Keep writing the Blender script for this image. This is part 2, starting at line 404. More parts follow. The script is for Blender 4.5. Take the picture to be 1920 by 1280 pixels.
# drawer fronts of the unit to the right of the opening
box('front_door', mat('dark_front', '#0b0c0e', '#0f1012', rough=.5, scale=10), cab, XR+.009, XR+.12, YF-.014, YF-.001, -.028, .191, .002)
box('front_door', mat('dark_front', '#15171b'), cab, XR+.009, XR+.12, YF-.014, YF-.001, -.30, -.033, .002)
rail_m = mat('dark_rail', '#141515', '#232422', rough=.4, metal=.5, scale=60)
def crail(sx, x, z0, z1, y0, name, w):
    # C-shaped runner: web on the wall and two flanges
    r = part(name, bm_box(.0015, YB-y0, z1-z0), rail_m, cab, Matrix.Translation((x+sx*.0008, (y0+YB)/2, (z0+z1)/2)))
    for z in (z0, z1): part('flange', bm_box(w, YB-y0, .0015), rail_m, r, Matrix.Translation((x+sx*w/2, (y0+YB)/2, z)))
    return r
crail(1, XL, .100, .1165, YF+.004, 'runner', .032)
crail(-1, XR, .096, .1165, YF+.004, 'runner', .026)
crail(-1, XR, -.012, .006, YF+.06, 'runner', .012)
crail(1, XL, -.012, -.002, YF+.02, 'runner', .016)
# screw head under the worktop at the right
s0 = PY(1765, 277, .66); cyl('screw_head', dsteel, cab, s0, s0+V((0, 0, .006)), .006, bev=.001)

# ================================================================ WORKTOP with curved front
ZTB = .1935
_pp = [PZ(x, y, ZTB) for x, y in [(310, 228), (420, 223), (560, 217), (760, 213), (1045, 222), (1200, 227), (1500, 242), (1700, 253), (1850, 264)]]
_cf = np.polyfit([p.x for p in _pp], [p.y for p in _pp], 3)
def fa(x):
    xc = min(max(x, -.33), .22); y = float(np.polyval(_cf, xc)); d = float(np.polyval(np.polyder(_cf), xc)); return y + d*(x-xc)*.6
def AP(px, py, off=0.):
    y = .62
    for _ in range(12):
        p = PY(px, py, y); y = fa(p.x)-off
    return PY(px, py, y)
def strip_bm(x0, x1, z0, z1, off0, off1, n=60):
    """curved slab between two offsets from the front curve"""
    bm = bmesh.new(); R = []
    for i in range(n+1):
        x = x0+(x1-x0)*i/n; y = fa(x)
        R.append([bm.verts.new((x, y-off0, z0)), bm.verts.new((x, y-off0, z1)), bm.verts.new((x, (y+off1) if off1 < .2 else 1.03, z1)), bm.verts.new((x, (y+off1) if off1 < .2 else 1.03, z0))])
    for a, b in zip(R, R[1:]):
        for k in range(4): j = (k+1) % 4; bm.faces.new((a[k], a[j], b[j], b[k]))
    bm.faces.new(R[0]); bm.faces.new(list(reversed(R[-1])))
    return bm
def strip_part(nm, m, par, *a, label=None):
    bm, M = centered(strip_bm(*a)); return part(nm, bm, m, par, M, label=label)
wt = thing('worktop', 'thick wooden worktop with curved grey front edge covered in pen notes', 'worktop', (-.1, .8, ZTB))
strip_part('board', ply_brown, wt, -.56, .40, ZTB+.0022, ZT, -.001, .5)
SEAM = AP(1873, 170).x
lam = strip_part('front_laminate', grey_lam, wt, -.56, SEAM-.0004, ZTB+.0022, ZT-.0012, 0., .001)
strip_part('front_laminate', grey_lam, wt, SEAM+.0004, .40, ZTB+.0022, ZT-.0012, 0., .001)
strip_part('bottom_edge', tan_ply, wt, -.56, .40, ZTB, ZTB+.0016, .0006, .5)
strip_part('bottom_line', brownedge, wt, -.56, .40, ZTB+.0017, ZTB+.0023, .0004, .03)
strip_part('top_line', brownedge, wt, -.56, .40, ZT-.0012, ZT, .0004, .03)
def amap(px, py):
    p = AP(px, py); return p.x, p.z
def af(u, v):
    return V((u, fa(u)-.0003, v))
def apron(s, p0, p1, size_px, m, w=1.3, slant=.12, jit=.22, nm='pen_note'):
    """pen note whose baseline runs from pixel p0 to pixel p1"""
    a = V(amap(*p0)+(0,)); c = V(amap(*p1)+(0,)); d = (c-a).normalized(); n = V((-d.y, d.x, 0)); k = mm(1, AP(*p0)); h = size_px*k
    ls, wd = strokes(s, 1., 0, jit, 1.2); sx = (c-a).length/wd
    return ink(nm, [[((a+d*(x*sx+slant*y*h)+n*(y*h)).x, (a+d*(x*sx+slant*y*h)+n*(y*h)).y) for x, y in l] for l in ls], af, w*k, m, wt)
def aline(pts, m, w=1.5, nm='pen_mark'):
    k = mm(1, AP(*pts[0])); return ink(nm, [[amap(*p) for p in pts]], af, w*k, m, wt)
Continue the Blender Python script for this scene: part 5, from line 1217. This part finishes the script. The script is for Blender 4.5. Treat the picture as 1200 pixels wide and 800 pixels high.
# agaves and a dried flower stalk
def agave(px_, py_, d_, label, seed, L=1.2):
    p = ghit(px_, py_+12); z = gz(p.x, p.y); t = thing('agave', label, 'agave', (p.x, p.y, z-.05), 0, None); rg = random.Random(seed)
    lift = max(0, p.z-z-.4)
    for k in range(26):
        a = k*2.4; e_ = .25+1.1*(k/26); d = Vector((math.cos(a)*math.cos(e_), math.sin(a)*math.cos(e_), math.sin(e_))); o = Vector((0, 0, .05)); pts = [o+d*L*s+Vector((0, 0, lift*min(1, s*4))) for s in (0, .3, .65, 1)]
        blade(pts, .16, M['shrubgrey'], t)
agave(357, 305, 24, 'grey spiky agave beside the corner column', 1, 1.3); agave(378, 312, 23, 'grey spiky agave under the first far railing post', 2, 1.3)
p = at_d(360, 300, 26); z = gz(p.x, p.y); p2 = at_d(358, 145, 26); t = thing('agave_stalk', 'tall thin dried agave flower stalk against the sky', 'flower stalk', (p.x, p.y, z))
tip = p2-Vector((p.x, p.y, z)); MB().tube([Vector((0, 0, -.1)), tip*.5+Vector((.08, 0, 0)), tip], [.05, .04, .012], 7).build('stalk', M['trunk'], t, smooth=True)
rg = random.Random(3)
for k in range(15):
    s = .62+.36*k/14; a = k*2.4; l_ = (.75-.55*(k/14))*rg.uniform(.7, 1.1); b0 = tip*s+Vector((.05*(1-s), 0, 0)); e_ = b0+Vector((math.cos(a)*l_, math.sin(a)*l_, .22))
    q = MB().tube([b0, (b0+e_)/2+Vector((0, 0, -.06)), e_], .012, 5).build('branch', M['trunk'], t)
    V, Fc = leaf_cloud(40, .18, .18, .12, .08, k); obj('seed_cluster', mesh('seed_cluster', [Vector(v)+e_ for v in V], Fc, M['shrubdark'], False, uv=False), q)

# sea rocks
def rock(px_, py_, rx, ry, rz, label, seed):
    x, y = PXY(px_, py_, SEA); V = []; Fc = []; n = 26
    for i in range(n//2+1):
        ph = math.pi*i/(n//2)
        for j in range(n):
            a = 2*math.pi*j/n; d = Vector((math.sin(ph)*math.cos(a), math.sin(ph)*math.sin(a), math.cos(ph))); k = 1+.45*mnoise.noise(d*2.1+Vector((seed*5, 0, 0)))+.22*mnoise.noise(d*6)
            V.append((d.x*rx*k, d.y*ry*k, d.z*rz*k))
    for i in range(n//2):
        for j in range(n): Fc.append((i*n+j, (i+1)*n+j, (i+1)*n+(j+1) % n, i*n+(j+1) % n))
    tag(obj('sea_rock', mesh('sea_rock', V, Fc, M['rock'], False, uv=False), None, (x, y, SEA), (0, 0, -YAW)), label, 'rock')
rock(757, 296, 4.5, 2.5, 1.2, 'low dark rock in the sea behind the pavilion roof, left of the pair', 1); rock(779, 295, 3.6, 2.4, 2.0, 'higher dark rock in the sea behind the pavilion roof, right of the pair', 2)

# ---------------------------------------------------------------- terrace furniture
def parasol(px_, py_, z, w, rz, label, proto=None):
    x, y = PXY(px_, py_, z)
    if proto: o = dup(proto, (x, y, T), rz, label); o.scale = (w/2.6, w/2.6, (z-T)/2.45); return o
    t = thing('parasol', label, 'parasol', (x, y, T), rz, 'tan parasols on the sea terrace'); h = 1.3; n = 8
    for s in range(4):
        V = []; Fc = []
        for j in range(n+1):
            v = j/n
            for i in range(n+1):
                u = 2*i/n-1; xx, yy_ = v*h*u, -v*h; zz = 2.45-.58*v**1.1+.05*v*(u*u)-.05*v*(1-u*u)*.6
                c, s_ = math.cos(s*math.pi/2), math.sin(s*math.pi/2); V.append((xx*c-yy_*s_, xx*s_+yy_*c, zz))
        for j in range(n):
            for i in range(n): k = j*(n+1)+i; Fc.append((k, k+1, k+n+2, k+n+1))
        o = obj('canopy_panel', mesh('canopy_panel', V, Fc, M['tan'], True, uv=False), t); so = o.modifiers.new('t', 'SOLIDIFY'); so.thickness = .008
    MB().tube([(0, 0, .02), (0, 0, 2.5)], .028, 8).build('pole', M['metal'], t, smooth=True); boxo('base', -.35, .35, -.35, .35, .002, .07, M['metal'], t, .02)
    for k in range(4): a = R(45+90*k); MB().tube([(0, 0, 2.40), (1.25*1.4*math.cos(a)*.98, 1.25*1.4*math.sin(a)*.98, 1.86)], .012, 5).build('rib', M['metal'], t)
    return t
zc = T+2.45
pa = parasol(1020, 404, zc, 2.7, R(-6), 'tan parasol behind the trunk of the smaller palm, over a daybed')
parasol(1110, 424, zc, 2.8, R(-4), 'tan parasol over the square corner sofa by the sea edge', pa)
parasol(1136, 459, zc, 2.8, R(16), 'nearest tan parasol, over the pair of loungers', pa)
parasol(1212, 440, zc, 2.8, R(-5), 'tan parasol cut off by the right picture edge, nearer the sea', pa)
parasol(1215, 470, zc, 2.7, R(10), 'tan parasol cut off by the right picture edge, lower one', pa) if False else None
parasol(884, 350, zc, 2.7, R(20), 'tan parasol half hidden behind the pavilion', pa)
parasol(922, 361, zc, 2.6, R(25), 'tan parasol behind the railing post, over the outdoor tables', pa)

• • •

### [What is required]
Give the number of lines in the entries that hold the word "from", and nothing else.

### [Solution to the problem]
3